O segundo achado são as cenas de Nick dirigindo pelas ruas de Brighton. De repente, como se fossem alucinações, aparecem no banco do passageiro pessoas fundamentais em sua vida. A conversa “imaginária” com a esposa Susie Bick no carro traz memórias e uma profundidade impressionante.

Para aficionados do rock, porém, nada supera o trecho em que surge no carro o “fantasma” de Blixa Bargeld, líder do grupo Einstürzende Neubauten e que foi um dos Bad Seeds por duas décadas. Um diálogo entre Nick e Blixa já mereceria um filme inteiro, porque são duas figuras donas de criatividade sem limites.  

Os Bad Seeds, na fase Blixa, aparecem numa cena fundamental do filme “Asas do Desejo” (1987), de Wim Wenders. Foi o período que Nick viveu em Berlim. Ele voltou a colaborar com o diretor alemão em “Os Belos Dias em Aranjuez” (2016). Neste filme, Cave toca ao piano sua obra prima “Into my arms”.

A melancolia sempre foi a marca de Nick Cave – certamente por conta da semelhança com as canções dele com as do canadense Leonard Cohen (personagem do documentário excepcional Marianne e Leonard: Palavras de Amor, lançado recentemente na Netflix). Nos últimos anos, a atmosfera sombria de suas músicas ganhou intensidade.

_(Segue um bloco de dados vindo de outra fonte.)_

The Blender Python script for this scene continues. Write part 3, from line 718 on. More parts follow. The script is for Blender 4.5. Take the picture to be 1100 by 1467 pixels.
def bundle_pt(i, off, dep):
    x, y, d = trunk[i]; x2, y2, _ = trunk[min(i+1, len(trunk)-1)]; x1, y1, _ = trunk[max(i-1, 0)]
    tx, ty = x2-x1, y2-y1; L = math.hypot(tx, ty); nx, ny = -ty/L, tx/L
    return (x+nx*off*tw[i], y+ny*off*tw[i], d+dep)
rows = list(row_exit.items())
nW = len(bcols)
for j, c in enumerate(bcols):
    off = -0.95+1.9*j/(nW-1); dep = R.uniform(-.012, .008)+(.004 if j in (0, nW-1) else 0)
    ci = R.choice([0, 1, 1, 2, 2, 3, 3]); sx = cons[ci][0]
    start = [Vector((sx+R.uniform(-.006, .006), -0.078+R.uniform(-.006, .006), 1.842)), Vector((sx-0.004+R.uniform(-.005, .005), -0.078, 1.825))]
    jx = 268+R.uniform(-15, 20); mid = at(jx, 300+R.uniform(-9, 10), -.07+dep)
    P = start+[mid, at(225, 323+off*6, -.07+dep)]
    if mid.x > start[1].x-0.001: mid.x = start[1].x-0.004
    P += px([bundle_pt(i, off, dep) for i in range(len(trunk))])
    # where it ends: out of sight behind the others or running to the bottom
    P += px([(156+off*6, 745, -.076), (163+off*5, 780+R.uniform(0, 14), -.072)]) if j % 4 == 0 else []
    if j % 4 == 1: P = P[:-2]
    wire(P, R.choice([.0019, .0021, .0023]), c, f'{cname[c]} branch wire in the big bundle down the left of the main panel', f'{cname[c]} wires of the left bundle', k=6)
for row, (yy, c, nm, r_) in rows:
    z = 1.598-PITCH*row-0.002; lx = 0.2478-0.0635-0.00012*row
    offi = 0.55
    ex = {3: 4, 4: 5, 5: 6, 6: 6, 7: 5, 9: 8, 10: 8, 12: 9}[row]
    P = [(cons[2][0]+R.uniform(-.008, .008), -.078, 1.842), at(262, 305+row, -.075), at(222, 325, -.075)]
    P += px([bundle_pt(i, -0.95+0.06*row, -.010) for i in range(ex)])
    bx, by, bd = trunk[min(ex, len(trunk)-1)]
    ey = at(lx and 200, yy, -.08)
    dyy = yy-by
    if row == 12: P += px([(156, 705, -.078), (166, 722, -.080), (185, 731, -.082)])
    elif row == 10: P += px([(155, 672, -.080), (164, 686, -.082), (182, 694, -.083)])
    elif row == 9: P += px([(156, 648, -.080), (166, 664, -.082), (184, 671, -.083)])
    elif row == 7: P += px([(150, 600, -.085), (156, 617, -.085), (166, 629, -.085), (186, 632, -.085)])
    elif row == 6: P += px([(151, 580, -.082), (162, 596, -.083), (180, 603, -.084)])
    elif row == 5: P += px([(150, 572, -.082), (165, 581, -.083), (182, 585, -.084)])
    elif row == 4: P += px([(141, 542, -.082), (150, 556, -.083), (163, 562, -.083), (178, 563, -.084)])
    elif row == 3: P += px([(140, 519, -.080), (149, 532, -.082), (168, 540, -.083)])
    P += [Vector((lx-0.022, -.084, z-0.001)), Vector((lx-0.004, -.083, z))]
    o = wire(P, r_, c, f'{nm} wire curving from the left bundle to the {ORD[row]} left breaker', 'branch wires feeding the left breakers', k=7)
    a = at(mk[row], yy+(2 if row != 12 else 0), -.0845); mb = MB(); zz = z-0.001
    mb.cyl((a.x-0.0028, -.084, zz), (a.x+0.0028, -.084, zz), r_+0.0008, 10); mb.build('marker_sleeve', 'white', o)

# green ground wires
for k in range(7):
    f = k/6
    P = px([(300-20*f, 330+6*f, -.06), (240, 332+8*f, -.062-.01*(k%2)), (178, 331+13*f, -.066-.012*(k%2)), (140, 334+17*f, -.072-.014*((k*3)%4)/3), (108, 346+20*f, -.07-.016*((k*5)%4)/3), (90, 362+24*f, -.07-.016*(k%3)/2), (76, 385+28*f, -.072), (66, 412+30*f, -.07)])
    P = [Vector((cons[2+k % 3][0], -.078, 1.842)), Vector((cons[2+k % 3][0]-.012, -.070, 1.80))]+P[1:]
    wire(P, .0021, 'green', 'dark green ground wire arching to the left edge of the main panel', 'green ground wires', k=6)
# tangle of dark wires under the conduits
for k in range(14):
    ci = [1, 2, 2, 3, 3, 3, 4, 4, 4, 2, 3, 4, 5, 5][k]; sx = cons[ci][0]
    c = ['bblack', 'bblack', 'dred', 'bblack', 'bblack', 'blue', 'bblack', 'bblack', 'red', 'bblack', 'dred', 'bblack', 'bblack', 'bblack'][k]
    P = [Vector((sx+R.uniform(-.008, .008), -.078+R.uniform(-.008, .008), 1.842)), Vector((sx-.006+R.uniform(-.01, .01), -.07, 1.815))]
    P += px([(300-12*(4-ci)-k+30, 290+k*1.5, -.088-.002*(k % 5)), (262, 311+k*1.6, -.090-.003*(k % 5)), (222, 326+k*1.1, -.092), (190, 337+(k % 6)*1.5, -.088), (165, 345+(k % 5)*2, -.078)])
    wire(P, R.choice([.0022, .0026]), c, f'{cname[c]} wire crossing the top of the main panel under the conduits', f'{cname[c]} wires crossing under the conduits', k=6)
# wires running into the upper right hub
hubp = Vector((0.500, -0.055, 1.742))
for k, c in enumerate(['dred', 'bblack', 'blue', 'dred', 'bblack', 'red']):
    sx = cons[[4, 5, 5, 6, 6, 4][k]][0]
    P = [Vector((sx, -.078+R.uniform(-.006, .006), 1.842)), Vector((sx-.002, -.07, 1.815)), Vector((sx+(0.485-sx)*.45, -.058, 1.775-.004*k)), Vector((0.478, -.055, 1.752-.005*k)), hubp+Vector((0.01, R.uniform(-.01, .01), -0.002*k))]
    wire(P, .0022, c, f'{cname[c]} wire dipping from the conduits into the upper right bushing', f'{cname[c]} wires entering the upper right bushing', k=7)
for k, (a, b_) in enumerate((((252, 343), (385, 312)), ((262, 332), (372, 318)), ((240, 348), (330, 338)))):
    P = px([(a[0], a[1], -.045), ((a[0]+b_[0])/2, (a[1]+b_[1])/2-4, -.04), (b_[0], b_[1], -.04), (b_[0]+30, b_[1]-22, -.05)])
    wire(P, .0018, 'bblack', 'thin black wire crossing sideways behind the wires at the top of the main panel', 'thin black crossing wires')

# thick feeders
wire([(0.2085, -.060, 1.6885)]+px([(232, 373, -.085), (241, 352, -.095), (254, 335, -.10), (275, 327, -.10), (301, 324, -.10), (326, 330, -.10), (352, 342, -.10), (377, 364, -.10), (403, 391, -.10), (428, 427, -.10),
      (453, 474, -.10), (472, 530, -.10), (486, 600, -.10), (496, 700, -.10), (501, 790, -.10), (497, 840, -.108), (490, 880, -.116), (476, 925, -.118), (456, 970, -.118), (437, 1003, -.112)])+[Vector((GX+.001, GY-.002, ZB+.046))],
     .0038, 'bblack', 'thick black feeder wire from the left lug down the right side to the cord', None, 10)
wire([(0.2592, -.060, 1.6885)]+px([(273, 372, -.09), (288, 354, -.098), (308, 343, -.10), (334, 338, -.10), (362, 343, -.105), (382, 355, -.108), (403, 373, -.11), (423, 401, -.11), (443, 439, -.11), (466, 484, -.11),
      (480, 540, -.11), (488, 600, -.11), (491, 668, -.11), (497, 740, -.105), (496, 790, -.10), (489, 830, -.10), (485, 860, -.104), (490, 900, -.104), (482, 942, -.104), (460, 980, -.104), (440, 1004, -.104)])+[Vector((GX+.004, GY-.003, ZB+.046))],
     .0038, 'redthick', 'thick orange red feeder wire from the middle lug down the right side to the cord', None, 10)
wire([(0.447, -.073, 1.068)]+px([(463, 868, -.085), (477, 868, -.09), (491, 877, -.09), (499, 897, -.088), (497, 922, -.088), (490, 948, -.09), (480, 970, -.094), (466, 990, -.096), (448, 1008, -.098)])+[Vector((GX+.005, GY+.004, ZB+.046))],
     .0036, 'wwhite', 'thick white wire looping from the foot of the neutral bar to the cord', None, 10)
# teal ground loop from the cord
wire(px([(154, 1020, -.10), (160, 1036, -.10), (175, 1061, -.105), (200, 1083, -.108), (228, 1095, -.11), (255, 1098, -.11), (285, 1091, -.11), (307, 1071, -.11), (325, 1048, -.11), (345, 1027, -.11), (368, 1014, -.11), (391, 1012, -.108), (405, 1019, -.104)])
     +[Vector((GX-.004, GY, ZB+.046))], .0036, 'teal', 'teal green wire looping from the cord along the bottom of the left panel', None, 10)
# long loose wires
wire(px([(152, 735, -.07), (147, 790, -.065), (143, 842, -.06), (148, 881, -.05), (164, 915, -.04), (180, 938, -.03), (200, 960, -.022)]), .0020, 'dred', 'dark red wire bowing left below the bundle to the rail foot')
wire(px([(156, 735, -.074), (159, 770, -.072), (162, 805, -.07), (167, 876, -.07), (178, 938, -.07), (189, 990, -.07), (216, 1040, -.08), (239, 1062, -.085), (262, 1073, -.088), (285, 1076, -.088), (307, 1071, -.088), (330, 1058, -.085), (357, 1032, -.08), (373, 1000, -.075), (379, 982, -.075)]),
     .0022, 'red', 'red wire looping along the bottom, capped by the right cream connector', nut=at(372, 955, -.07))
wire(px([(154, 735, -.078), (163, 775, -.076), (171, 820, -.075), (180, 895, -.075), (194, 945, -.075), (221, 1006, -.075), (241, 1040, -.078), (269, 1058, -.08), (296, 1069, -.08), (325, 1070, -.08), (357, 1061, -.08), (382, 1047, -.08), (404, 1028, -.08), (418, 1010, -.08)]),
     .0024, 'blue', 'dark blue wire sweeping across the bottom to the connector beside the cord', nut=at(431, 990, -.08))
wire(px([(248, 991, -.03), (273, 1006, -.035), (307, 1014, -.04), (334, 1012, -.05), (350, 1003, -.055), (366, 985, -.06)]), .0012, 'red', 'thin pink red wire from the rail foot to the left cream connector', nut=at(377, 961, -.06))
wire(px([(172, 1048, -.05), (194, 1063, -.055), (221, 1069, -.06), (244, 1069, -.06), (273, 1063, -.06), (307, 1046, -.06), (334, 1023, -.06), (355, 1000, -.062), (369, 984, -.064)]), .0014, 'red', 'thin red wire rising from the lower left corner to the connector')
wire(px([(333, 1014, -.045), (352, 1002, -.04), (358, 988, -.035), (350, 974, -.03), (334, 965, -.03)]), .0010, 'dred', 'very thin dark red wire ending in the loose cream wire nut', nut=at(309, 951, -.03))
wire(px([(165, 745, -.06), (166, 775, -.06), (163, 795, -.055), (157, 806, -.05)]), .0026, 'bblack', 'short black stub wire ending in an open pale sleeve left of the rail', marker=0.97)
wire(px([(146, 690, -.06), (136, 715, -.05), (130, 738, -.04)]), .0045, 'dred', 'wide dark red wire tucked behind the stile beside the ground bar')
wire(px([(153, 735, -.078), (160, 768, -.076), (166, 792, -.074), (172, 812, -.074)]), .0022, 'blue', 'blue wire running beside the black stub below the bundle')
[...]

 Em “20.000 Dias na Terra”, dá calafrios ver Nick conversando com seus filhos gêmeos. Isso porque, em 2015, o filho Arthur morreu ao cair de um penhasco em Brighton. O cantor tem dois outros filhos, sendo um deles brasileiro. O cantor se casou com uma brasileira e chegou a morar em São Paulo no começo dos anos 1990.

“Dois dias depois que nosso filho morreu, Susie e eu fomos para o penhasco onde ele caiu”, contou à revista “Rolling Stone”. “Quando Arthur era criança, ele fala de joaninhas e besouros. Ele amava, desenhava e se identificava com eles. Ficava conversando. Quando nos sentamos lá, uma joaninha pousou na mão de Susie. Nós dois vimos, mas não dissemos nada, porque, embora reconhecêssemos significado disso, não estávamos dispostos ignorar a tragédia com um pensamento mágico.”